The easiest way to drink a lake dry is one cup at a time. The two most popular and available wireless technologies are 5G and Wi-Fi. For cellular technology, the latest iteration is 5G. This technology uses licensed and unlicensed radio spectrum to operate, and is used in public and private wireless networks.

For Wi-Fi the latest iteration is Wi-Fi 6e, which operates on unlicensed radio spectrum. The “e” designation is for devices with the ability to run at 6Ghz, which gives much greater data rates, but isn’t suitable for every installation, as it can’t penetrate barriers such as walls.

There is some discussion of 6G and Wi-Fi 7 in the media today. Both of these technologies are not due for quite some time.

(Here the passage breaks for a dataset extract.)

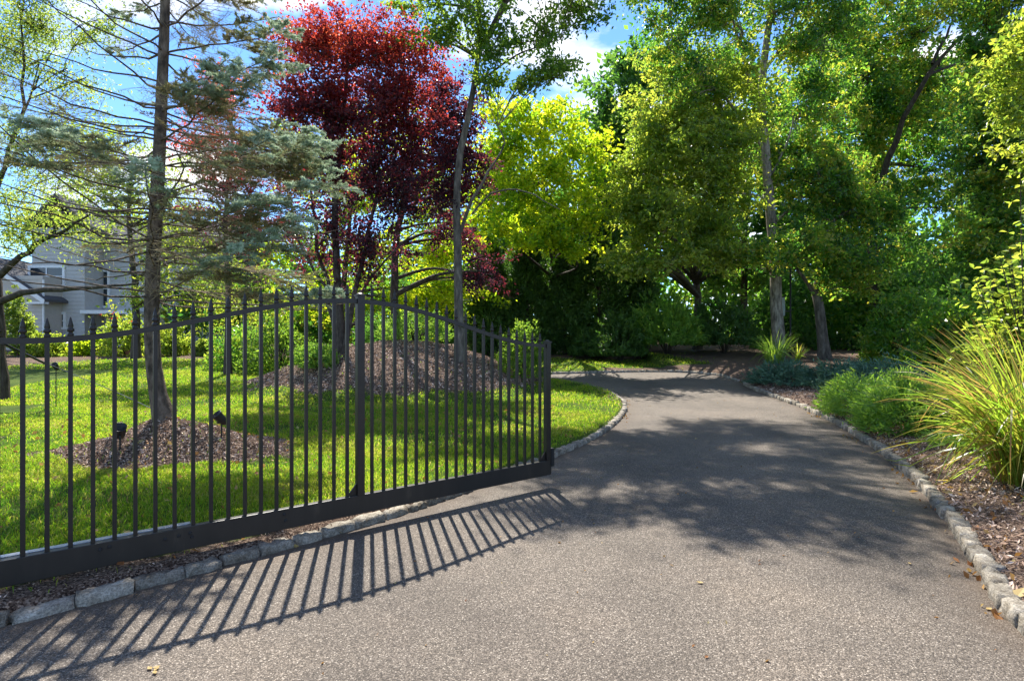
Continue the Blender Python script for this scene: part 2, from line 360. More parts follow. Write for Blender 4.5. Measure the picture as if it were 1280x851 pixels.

Wi-Fi 7 likely won’t hit general availability until H1 2025, and it will take even longer for devices such as laptops, tablets, and smartphones to be introduced to the market.

For 6G, the best current estimate for release is around 2030. Cut off any discussion of these two technologies as irrelevant if the implementation plan occurs before the planned releases, which also can change. Keep the needs of the use case(s) firmly in mind when discussing wireless. The ‘how’ is not nearly as important as the results. In the case of our two examples here, 5G and Wi-Fi 6e, each have their place and many times overlap. Take it slow and don’t get caught up in the technical details, it’s the outcome that matters.